McGuinty has made Ontario the land of mediocrity – by Randy Hillier (Calgary Herald – March 11, 2012)

http://www.calgaryherald.com/index.html

Randy Hillier is the Progressive Conservative MPP for Lanark-Frontenac- Lennox and Addington.

As I was reading between the lines of the Drummond report, a penny dropped out from the political spin: Premier Dalton McGuinty’s message is that Ontario can no longer compete with the likes of Alberta or Newfoundland because we don’t have their natural resources.
 
And he is right in this regard; McGuinty has locked our resources away and they remain untouched. The premier has stated that Alberta’s resource wealth has been a burden on the Ontario economy. McGuinty ignores that Alberta’s resource sector would be the exact same as Ontario’s if they were faced with the same regulatory regime.
 
McGuinty has been too preoccupied crafting regulations that now exceed over a half million.
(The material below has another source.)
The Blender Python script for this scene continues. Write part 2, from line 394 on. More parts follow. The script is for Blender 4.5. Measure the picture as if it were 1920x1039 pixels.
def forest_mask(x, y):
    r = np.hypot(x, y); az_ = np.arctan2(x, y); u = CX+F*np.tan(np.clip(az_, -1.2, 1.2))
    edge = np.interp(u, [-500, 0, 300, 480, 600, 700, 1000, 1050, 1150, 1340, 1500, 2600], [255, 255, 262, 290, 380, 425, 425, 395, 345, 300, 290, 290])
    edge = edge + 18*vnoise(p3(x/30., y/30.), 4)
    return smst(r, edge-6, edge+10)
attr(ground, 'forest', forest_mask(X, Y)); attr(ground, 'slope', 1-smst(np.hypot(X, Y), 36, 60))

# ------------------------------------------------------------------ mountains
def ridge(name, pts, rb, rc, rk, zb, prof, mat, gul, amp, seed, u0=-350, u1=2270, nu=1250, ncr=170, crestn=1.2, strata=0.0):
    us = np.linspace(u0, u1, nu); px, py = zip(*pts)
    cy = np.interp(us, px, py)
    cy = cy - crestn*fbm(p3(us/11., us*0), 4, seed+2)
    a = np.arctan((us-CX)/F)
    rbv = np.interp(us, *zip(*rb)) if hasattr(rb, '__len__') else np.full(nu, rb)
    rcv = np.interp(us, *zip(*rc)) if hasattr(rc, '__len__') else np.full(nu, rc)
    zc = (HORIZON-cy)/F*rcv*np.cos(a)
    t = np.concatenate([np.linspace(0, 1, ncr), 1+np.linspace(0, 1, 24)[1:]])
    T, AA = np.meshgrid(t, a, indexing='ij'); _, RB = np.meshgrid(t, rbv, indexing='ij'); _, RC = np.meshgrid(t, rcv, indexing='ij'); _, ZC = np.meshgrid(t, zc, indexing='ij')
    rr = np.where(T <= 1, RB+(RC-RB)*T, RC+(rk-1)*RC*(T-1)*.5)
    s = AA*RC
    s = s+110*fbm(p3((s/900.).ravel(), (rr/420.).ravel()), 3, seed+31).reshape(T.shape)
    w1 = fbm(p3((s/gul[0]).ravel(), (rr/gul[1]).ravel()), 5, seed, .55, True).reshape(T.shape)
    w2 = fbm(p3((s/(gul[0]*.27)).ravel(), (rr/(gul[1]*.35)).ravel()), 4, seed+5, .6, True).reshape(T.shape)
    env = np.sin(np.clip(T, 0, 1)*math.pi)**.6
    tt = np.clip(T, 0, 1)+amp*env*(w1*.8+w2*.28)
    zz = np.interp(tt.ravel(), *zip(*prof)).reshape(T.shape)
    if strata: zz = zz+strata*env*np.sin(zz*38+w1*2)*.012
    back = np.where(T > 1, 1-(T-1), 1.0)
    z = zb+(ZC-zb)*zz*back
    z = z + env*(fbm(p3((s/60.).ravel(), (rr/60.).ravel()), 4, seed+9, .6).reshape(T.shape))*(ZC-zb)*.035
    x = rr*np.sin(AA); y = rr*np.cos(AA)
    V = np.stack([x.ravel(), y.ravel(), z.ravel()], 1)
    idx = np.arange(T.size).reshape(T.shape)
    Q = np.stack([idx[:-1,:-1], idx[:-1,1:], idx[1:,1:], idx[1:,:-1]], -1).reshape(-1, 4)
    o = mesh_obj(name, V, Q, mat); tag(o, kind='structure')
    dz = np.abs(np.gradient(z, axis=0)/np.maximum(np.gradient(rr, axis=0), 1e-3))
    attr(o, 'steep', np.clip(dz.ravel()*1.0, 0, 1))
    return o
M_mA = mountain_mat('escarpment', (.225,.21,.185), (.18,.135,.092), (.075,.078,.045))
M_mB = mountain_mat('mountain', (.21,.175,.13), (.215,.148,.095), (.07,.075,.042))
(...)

Rather than accepting the word of their beloved environmental advisers, McGuinty and his Liberal government should spend more time discovering Ontario for themselves. If they did, they might actually realize Ontario’s true and vast natural resource wealth.
 
Northern Ontario is one of the richest mineral deposits on Earth. The Ring of Fire is home to one of the most valuable chromite deposits in the world and yet it remains virtually untouched. Ontario has some of the most expansive forests and we are strategically located in the heart of North America’s largest market and transportation corridor. Yet we have entombed these resources and advantages within a legislative mausoleum of red tape.
 
Take the Far North Act for example. McGuinty passed the act in 2010 restricting development on 50 per cent of land in Ontario, cutting off an unknown amount of potential mining and forestry operations, new investment and wealth. This act alone has cost Ontario literally thousands of jobs. Our expensive energy policies and forestry legislation have created uncertainty and have all but felled our once profitable forestry industry.
 
Our water resources, whether as a commodity, opportunity or use in power generation, have all been shut down through similar burdensome regulatory regimes. The Far North Act alone shut off almost 2,000 megawatts of potential hydro power. This complacency has only been bolstered with the Green Energy Act.